• [WORKING DATA]:
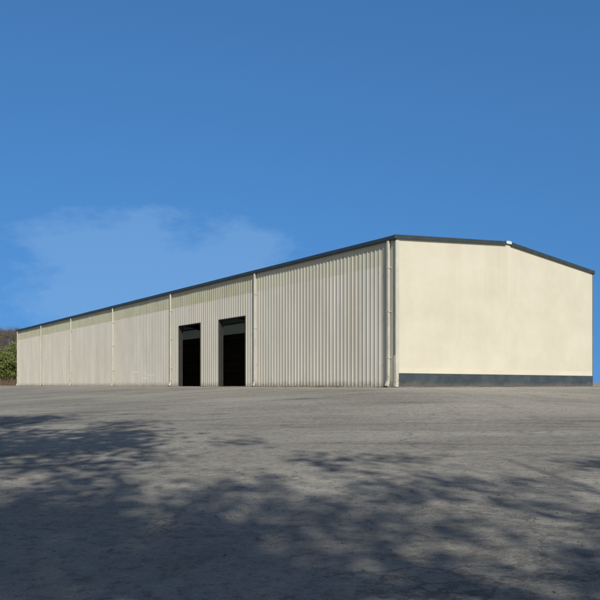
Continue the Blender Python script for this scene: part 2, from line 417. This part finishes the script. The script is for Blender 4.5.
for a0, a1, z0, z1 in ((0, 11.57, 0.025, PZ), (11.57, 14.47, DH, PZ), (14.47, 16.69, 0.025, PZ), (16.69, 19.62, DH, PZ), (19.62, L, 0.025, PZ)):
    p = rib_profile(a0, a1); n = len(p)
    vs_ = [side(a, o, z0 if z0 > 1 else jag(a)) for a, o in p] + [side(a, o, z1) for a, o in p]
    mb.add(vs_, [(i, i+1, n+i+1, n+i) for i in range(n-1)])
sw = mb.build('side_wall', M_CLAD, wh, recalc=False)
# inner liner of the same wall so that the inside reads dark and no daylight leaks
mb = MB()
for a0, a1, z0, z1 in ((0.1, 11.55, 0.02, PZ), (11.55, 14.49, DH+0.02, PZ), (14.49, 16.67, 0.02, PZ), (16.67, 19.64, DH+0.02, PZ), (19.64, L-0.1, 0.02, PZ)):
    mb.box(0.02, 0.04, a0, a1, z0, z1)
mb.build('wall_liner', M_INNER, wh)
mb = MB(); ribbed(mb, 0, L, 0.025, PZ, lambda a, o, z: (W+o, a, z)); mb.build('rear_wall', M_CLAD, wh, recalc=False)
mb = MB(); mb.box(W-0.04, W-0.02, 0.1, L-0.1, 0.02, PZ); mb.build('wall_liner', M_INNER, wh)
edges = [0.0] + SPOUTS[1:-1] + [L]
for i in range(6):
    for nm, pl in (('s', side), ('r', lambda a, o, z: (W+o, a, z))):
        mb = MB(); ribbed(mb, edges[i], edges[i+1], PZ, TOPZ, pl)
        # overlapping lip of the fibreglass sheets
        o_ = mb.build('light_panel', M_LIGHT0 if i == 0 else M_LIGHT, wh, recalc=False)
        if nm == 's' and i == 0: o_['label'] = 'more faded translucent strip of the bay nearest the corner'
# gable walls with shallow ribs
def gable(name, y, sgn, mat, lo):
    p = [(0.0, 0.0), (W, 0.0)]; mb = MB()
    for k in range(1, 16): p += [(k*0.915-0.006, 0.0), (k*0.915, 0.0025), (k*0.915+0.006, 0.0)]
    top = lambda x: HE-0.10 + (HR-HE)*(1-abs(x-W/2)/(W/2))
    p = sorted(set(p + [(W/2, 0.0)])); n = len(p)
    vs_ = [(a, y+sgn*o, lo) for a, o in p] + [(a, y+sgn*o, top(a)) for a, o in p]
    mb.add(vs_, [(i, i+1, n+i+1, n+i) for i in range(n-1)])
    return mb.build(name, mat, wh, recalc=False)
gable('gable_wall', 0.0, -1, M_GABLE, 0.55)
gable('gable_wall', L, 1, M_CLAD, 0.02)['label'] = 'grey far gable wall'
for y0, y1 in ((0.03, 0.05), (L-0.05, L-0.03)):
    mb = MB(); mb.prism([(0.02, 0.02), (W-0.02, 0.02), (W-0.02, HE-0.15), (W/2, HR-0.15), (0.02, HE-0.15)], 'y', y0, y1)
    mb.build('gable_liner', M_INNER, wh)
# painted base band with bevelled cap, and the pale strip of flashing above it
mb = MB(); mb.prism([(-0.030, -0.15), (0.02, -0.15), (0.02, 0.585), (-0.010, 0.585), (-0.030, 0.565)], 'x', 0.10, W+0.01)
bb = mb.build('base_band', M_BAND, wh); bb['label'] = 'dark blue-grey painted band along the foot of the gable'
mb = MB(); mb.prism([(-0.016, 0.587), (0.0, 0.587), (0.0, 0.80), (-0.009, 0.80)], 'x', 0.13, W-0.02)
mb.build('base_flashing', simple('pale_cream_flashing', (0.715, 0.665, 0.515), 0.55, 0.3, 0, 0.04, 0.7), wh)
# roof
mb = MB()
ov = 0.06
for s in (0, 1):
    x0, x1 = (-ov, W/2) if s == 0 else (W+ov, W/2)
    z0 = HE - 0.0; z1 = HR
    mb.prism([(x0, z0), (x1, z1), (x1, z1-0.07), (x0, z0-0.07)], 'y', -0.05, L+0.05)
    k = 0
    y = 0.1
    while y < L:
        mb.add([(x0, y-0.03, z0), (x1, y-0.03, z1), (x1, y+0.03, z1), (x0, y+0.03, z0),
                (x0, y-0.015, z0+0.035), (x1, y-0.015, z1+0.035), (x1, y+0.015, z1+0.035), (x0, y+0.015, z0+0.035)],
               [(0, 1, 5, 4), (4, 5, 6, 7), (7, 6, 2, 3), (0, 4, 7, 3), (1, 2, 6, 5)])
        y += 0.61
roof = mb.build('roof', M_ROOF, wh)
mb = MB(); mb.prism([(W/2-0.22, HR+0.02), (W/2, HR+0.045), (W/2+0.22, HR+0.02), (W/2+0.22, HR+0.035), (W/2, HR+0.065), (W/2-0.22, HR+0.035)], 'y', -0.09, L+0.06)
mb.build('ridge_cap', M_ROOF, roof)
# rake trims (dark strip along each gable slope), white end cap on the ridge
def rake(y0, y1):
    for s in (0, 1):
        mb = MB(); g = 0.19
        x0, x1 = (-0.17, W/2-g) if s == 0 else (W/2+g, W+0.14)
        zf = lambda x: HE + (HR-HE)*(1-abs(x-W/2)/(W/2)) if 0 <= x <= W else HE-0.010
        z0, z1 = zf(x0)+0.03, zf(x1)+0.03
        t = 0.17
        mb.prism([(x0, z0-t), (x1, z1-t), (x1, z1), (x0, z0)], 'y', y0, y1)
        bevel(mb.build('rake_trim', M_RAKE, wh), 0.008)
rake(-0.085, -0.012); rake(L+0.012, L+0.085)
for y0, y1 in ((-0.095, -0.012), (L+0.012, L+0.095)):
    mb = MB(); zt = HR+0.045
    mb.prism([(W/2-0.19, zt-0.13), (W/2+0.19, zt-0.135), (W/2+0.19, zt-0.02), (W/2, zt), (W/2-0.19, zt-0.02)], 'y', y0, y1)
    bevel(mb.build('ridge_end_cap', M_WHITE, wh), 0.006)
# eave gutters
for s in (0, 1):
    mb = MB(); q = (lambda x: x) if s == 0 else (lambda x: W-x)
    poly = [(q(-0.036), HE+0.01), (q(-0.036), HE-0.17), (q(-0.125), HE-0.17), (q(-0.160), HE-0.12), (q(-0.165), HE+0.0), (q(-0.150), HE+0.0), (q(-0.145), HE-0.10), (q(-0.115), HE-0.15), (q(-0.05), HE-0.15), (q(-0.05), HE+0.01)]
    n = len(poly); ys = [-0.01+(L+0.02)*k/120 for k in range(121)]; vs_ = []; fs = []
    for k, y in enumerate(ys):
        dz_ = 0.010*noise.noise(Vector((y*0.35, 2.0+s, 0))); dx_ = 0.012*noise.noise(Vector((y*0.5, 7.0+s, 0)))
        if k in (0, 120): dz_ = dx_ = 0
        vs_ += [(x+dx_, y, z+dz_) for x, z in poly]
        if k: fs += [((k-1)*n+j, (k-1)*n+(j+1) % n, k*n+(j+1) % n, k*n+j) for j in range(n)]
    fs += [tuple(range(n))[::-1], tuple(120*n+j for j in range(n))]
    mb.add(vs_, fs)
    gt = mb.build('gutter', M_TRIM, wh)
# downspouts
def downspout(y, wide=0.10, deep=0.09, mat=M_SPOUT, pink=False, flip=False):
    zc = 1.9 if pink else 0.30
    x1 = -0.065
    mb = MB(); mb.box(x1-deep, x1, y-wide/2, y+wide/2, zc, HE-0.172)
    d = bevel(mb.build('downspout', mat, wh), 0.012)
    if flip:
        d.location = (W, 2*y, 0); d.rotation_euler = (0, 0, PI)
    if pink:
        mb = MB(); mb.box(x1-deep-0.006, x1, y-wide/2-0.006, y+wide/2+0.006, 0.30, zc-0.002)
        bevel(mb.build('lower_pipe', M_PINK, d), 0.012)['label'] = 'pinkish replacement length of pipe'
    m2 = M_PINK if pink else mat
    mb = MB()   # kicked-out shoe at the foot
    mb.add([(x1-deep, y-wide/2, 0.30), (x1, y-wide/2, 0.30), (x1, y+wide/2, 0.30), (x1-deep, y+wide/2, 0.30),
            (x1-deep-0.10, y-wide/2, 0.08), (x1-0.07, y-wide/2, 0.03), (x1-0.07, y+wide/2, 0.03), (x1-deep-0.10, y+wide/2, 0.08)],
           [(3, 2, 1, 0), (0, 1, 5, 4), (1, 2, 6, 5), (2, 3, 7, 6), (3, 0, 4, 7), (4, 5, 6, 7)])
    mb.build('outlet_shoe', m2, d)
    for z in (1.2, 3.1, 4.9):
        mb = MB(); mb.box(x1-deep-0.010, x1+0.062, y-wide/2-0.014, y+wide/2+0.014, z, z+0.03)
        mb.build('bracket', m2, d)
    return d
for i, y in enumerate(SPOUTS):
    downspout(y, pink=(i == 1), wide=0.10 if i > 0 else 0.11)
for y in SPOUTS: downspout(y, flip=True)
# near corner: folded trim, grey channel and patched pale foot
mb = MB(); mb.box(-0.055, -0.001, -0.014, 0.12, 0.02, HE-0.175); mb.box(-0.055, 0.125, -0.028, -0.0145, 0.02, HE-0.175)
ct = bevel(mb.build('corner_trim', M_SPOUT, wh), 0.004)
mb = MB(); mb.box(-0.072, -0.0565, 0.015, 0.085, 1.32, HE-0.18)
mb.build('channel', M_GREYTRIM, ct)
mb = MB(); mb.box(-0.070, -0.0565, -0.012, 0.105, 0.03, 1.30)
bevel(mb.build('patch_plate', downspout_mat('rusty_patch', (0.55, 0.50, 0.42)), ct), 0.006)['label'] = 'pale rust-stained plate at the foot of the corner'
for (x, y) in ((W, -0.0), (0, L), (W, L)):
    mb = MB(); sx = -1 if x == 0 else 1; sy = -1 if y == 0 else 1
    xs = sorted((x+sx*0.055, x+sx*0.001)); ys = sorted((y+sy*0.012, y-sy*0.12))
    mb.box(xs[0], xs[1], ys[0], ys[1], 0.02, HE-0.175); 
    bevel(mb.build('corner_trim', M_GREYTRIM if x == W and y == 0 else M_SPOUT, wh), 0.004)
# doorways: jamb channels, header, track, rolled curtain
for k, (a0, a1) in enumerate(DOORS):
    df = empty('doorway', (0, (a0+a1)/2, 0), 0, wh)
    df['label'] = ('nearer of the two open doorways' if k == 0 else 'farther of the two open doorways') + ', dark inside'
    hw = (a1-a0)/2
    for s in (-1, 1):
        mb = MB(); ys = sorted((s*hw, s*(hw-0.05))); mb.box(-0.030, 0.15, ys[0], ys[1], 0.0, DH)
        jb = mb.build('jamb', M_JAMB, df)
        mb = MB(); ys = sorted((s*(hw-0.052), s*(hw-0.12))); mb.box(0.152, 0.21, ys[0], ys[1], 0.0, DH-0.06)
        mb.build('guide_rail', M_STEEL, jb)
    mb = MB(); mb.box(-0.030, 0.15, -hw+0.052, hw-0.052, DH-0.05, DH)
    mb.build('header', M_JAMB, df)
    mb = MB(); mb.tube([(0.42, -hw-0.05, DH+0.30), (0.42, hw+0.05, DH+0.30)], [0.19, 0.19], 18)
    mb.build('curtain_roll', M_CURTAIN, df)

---

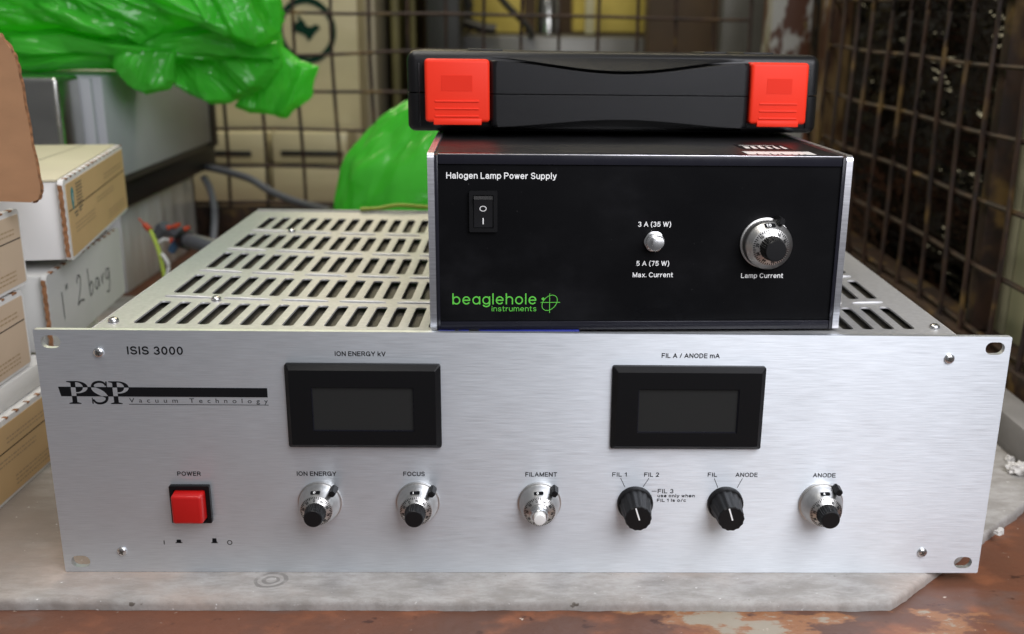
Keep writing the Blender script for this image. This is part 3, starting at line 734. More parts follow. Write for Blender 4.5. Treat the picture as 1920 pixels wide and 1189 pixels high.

...

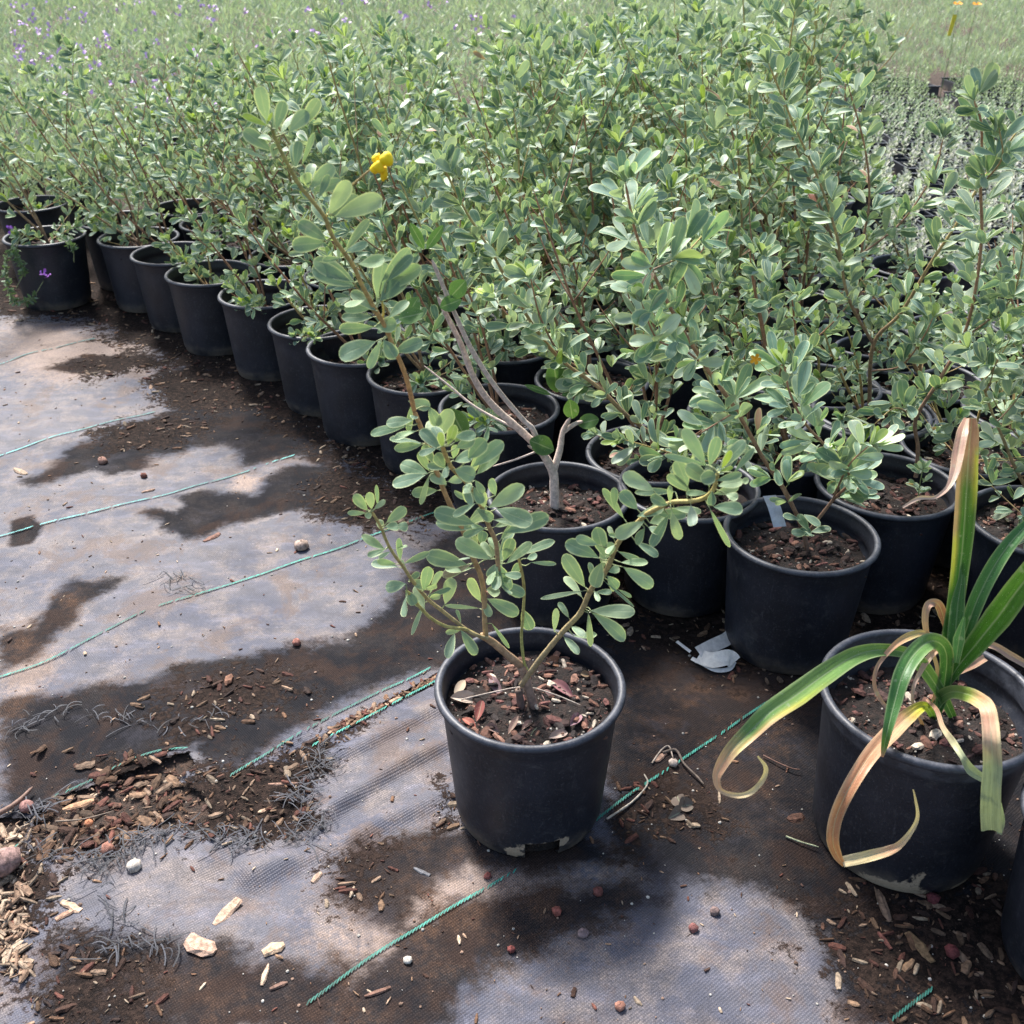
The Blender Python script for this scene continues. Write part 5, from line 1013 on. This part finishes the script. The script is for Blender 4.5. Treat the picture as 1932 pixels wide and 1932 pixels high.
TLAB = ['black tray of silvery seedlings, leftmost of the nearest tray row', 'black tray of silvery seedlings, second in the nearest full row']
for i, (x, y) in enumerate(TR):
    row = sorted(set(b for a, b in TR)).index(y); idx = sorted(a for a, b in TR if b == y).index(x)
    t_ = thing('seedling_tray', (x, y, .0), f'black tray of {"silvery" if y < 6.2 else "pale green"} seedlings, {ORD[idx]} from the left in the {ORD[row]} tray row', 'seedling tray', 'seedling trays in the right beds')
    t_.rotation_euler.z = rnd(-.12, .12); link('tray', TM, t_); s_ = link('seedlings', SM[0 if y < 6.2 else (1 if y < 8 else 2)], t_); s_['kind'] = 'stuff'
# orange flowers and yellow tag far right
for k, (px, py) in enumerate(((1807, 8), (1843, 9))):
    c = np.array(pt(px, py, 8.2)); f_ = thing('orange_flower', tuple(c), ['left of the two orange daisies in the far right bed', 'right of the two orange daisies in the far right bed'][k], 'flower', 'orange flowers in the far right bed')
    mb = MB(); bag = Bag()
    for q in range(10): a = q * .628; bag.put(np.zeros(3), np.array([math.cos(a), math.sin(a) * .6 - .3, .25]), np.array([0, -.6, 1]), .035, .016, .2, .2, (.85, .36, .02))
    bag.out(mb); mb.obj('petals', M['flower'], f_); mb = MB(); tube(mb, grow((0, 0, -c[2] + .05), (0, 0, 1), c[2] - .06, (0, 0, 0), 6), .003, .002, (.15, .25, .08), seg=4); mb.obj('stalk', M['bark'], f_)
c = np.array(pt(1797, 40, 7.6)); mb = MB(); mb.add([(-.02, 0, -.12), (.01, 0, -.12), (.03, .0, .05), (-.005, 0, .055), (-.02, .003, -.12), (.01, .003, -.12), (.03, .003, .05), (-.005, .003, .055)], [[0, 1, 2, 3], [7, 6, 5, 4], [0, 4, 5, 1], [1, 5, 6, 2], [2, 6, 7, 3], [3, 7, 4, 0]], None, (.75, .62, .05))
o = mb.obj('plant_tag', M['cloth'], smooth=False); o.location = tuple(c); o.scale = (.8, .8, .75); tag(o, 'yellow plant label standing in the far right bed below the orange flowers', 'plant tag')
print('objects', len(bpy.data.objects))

• [SHORT TASK]:
Each line from the one holding "The Blender Python script for this scene continues." to the one holding "print('objects', len(bpy.data.objects))", those two included, is to be transcribed exactly, and no other line.

• [RESPONSE TO THE TASK]:
The Blender Python script for this scene continues. Write part 5, from line 1013 on. This part finishes the script. The script is for Blender 4.5. Treat the picture as 1932 pixels wide and 1932 pixels high.
TLAB = ['black tray of silvery seedlings, leftmost of the nearest tray row', 'black tray of silvery seedlings, second in the nearest full row']
for i, (x, y) in enumerate(TR):
    row = sorted(set(b for a, b in TR)).index(y); idx = sorted(a for a, b in TR if b == y).index(x)
    t_ = thing('seedling_tray', (x, y, .0), f'black tray of {"silvery" if y < 6.2 else "pale green"} seedlings, {ORD[idx]} from the left in the {ORD[row]} tray row', 'seedling tray', 'seedling trays in the right beds')
    t_.rotation_euler.z = rnd(-.12, .12); link('tray', TM, t_); s_ = link('seedlings', SM[0 if y < 6.2 else (1 if y < 8 else 2)], t_); s_['kind'] = 'stuff'
# orange flowers and yellow tag far right
for k, (px, py) in enumerate(((1807, 8), (1843, 9))):
    c = np.array(pt(px, py, 8.2)); f_ = thing('orange_flower', tuple(c), ['left of the two orange daisies in the far right bed', 'right of the two orange daisies in the far right bed'][k], 'flower', 'orange flowers in the far right bed')
    mb = MB(); bag = Bag()
    for q in range(10): a = q * .628; bag.put(np.zeros(3), np.array([math.cos(a), math.sin(a) * .6 - .3, .25]), np.array([0, -.6, 1]), .035, .016, .2, .2, (.85, .36, .02))
    bag.out(mb); mb.obj('petals', M['flower'], f_); mb = MB(); tube(mb, grow((0, 0, -c[2] + .05), (0, 0, 1), c[2] - .06, (0, 0, 0), 6), .003, .002, (.15, .25, .08), seg=4); mb.obj('stalk', M['bark'], f_)
c = np.array(pt(1797, 40, 7.6)); mb = MB(); mb.add([(-.02, 0, -.12), (.01, 0, -.12), (.03, .0, .05), (-.005, 0, .055), (-.02, .003, -.12), (.01, .003, -.12), (.03, .003, .05), (-.005, .003, .055)], [[0, 1, 2, 3], [7, 6, 5, 4], [0, 4, 5, 1], [1, 5, 6, 2], [2, 6, 7, 3], [3, 7, 4, 0]], None, (.75, .62, .05))
o = mb.obj('plant_tag', M['cloth'], smooth=False); o.location = tuple(c); o.scale = (.8, .8, .75); tag(o, 'yellow plant label standing in the far right bed below the orange flowers', 'plant tag')
print('objects', len(bpy.data.objects))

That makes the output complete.